Reckless Youth - a relatively, somewhat, kinda, maybe, oldish person's ramblings/hypoethesis



I was in the shower. I've been reading a book and one of the characters reminded me of me when I was, uh, younger. This slingshot me back to the days of old and, surprisingly I'm not surprised, the memories that were drudged up weren't very super awesome ones. They were quite shitty and generally lead to a mild-to-severe feeling of grotesque remorse. Like I'd just uncovered a decaying body, the memories like a bad smell you can't quite wash out of your hair.

With age comes the realisation of limitations. Some are A-OK like realisation of temporary permanence, you know like, this too shall pass. And the other, when you realise you're basically calcifying in your body - well that one sucks balls but it's the very thing that forces growth. Emotional growth because, let's face it, your body's pretty buggered.

I hypothesise that when we're younger, the time we've spent in our shells, our bodies, hadn't quite solidified our sense of barriers, of limitations. We were like rock stars, drugged up to the gills sitting atop rocketships, Pluto-bound. Our understanding of death and destruction - innocent - because we hadn't experienced it yet, and if we have our interactions with it were lighthearted because, "What the fuck was gravity?" (Jokes. Kids don't really say "What the fuck. Or gravity. And defs not necessarily in the same sentence.")

This is where I'm coming from with the whole reckless youth thing.
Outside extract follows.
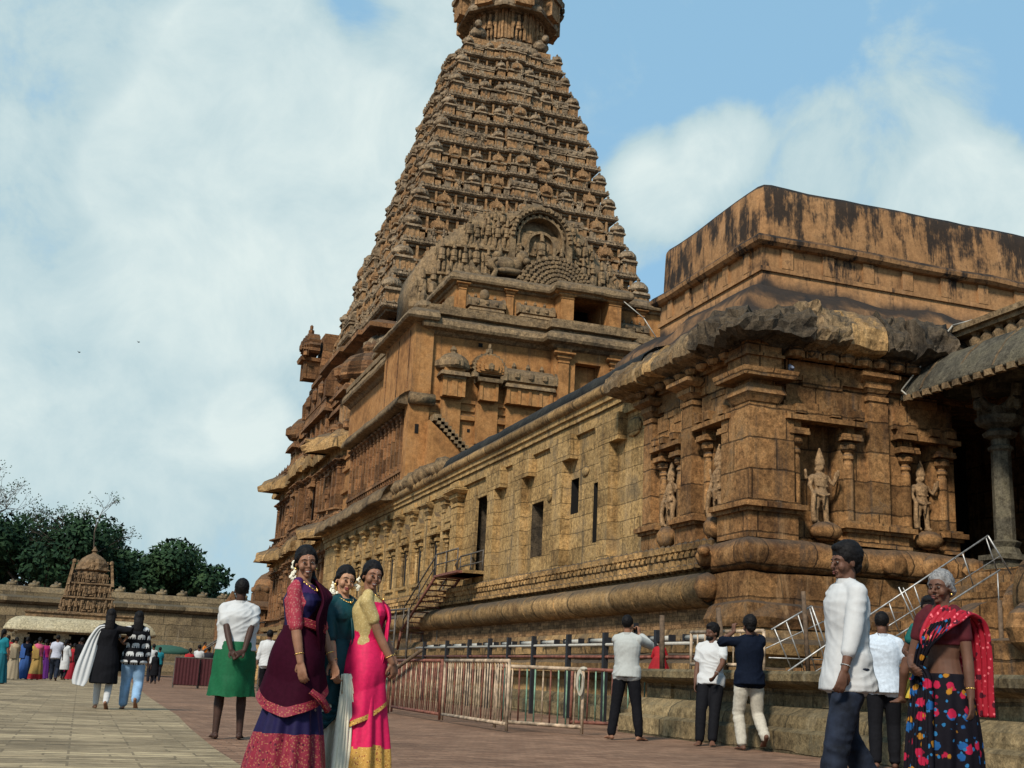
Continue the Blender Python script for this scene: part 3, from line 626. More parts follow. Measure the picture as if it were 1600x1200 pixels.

Until we realise limitations, thanks to years spent locked in bodies that slowly seize up, which force a sort of awakening that's also known as growing up/becoming wise, we don't have the parameters that allow us to see the consequences of our actions. Or better still, we don't have [adult + binoculars = aduloculars] glued to our eyes. We're not like, "Hey you, bad decision chilling by the fence, I see you and I'm most assuredly not going to fall for that one... Nice try, dickhead." We don't think like that because we're borderless. Free. But this freedom comes with a price tag and that, my old(er) compadres, is the weight of our misguided, childish decisions we carry around with us. Some call this regret but I like to call it one helluva story. And, depending on how drunk you are, it's one you tell with the kind of oh-my-god-I'm-awesome confidence you later regret (God, again with the regret, when will we learn?). Or one you whisper into the ear of your psychiatrist under fluorescent lights that bark judgement down upon you from their lofty seat above.